● **DATASET SECTION**:
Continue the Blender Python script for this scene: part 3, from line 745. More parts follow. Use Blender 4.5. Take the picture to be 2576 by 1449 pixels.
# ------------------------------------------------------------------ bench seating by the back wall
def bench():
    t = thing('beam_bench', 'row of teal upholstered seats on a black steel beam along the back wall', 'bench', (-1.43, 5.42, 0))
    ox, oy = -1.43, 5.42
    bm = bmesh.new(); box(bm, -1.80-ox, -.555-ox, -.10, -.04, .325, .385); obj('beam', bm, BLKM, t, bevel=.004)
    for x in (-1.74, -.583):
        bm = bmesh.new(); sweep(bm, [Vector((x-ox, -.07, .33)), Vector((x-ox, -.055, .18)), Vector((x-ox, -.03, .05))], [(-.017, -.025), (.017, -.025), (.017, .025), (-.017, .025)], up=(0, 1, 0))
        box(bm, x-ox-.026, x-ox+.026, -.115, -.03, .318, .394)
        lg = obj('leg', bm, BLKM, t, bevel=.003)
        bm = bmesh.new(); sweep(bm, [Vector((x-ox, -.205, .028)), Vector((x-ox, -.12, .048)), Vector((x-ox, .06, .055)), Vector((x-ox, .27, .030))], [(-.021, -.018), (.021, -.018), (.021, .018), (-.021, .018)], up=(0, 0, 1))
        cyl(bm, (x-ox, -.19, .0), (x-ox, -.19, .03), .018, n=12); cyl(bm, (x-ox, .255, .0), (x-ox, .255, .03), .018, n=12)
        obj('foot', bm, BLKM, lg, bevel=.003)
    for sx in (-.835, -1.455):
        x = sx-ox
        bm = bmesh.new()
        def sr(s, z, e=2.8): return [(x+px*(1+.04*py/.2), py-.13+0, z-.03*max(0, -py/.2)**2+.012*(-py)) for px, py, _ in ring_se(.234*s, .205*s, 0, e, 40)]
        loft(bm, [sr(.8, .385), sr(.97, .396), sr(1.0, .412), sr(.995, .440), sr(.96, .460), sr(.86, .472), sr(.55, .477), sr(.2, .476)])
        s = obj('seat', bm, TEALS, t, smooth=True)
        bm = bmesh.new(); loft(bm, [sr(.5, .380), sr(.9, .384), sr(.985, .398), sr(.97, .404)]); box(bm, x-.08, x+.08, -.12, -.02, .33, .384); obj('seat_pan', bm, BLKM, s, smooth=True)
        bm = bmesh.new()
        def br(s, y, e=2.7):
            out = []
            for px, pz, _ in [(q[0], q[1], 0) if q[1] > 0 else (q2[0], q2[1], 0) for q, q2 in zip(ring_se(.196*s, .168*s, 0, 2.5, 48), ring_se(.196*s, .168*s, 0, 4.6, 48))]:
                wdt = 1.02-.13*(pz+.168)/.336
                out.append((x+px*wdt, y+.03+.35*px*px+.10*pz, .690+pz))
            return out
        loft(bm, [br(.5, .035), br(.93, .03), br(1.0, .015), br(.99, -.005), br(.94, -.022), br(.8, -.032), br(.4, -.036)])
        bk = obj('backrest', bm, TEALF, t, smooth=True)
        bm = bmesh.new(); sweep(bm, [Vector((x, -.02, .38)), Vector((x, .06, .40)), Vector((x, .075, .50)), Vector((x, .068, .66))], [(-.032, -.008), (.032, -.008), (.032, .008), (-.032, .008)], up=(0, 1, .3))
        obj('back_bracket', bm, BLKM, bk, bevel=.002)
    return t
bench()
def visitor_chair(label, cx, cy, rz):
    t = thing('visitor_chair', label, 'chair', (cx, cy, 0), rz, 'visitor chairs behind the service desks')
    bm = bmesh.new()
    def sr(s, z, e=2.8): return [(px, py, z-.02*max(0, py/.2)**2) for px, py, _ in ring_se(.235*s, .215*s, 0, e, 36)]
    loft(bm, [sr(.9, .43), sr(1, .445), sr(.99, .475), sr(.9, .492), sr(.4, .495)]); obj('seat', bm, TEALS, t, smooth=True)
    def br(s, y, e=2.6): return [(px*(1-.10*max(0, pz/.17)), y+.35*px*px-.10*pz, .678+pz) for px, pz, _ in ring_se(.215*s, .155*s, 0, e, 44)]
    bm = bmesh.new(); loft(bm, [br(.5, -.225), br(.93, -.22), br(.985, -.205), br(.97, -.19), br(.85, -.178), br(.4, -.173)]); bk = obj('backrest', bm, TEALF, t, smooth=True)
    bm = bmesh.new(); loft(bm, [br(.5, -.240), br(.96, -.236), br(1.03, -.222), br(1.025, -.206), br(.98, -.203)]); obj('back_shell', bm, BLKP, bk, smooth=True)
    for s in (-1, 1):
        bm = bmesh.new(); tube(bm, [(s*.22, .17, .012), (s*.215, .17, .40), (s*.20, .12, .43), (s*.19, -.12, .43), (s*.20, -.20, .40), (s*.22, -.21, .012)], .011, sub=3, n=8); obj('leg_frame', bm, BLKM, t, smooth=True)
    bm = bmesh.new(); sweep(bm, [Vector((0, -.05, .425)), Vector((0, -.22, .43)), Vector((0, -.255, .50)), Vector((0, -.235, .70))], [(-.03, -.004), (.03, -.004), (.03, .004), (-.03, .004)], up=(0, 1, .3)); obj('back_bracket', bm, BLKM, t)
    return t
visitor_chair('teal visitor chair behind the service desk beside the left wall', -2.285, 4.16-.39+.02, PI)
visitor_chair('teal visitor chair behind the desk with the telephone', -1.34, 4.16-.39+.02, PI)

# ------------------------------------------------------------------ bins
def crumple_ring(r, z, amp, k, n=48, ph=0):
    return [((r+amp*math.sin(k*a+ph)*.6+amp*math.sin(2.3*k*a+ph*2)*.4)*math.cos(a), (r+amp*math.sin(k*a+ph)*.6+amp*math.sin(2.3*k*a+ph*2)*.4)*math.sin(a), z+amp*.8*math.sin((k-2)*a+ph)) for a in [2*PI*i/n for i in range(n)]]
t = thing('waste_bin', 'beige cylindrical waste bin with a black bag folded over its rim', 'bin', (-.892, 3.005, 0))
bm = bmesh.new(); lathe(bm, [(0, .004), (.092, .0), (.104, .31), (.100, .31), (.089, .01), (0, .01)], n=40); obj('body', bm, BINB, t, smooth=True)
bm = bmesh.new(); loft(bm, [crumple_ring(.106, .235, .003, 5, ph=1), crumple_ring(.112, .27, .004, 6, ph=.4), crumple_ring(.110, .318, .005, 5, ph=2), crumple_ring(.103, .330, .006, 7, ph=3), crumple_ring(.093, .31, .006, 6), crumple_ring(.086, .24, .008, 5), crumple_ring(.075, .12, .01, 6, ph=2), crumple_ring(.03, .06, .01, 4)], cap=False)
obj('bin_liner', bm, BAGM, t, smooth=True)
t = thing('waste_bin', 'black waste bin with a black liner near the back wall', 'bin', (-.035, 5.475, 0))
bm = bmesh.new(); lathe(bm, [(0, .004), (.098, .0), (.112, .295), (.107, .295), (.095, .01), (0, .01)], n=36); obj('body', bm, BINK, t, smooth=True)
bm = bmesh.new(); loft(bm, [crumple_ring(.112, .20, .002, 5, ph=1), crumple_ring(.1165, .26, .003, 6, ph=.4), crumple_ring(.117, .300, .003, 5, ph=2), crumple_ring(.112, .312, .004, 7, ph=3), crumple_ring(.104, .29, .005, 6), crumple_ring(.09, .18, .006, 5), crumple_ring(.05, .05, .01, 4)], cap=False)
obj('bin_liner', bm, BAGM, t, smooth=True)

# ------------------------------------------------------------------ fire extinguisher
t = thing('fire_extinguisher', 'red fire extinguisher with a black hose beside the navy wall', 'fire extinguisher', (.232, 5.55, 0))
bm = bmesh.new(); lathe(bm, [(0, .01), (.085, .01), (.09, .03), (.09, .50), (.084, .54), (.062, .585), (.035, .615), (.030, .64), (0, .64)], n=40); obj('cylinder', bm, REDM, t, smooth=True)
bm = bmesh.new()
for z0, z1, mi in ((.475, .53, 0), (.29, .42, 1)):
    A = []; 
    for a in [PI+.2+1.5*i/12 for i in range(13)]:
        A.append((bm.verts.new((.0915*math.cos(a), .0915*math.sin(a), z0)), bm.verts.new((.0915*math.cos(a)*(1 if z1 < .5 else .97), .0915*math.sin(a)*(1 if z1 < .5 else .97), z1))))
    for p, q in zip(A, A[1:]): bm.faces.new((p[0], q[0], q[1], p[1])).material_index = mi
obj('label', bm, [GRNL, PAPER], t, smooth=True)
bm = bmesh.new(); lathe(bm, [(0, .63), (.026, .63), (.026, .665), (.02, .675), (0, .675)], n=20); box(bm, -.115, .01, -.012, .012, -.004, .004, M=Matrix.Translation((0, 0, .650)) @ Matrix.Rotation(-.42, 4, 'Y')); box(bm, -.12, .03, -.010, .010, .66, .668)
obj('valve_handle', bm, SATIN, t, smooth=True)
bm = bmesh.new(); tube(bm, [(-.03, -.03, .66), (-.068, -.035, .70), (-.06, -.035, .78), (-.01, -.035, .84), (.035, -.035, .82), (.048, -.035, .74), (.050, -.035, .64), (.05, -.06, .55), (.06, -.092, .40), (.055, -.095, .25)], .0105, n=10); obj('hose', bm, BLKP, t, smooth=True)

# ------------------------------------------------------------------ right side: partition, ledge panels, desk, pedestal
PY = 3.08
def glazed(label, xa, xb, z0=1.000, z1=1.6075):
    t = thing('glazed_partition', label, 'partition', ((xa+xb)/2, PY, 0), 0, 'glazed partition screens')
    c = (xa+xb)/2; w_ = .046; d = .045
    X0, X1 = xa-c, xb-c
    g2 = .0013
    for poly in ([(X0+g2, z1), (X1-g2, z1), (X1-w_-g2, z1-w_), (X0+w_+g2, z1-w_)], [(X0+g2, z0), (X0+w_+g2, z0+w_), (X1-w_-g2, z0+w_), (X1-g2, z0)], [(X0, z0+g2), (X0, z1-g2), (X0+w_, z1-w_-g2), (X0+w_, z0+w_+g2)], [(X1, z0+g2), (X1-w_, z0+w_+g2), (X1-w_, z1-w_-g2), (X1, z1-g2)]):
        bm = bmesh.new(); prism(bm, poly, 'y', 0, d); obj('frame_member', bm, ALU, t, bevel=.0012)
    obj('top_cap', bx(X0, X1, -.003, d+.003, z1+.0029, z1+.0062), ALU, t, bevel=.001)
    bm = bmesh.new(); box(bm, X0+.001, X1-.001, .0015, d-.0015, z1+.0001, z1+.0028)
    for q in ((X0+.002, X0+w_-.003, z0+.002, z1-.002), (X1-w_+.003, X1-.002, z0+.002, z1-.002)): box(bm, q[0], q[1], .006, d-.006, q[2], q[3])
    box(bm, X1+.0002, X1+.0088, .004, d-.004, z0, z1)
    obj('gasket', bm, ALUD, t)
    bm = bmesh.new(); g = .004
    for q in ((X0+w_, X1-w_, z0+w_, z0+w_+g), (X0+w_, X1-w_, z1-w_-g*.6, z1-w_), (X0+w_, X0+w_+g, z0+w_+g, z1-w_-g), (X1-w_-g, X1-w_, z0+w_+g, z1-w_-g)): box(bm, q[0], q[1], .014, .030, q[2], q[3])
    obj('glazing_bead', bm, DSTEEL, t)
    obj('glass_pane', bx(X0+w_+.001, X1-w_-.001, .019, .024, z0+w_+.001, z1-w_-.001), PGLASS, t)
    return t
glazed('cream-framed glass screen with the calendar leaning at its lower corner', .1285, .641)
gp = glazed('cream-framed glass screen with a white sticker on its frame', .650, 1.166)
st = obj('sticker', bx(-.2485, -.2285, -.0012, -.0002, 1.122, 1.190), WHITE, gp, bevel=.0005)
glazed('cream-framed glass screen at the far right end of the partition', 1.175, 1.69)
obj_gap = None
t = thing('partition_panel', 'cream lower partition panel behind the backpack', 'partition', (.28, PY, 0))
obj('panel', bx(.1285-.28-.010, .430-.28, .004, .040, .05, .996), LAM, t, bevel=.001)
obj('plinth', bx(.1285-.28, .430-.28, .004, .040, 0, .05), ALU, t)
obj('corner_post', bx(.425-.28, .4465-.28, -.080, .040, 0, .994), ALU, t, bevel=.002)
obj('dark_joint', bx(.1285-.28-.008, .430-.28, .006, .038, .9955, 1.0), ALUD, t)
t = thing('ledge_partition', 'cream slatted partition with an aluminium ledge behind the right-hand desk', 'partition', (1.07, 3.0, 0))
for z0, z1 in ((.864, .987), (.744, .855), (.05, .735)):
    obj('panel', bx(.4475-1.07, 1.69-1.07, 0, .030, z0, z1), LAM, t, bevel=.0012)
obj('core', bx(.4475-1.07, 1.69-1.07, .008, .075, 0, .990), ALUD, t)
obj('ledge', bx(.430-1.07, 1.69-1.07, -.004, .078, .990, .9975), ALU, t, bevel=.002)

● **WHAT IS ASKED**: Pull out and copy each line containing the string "TEALF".

● **SOLVED EXERCISE**:
        bk = obj('backrest', bm, TEALF, t, smooth=True)
    bm = bmesh.new(); loft(bm, [br(.5, -.225), br(.93, -.22), br(.985, -.205), br(.97, -.19), br(.85, -.178), br(.4, -.173)]); bk = obj('backrest', bm, TEALF, t, smooth=True)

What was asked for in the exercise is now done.